More Than a Venue, a Civic Space

But this isn’t just about ticketed shows. The Barbican wants to be a civic space—a rare, free public cultural zone in the heart of London. Think foyer performances, public art in the Conservatory, and conversations that start over coffee and end in community.

Oh, and in case you missed it: the Barbican Renewal Programme is also in full swing, set to restore its brutalist charm while unlocking new ways to engage audiences.

Barbican’s 2025–2030 Vision: What It Really Means

What’s most exciting? The Barbican is embracing:

  • Seasonal, cross-disciplinary programming that reflects our tangled, complex world.
  • Community-centric space that welcomes everyone, not just those with front-row seats.
  • New strands like fashion, opera, family programmes, and global artist residencies.
  • Big conversations, not just beautiful distractions.

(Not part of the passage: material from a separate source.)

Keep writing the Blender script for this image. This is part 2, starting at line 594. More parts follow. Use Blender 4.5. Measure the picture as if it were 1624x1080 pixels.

In a world stuffed with content but starving for meaning, this vision is refreshing. It doesn’t just ask what can art show us?—it asks how can art help us live?

So, What Should You Do About It?

If you’re in Shoreditch and proud of your creative credentials, it’s time to set your calendar reminders. This season is a blueprint for what modern cultural institutions should look like: fearless, inclusive, bold, and very, very now.

Tickets for the Autumn 2025 season will go on sale soon. Until then, keep your curiosity sharp and your diary open.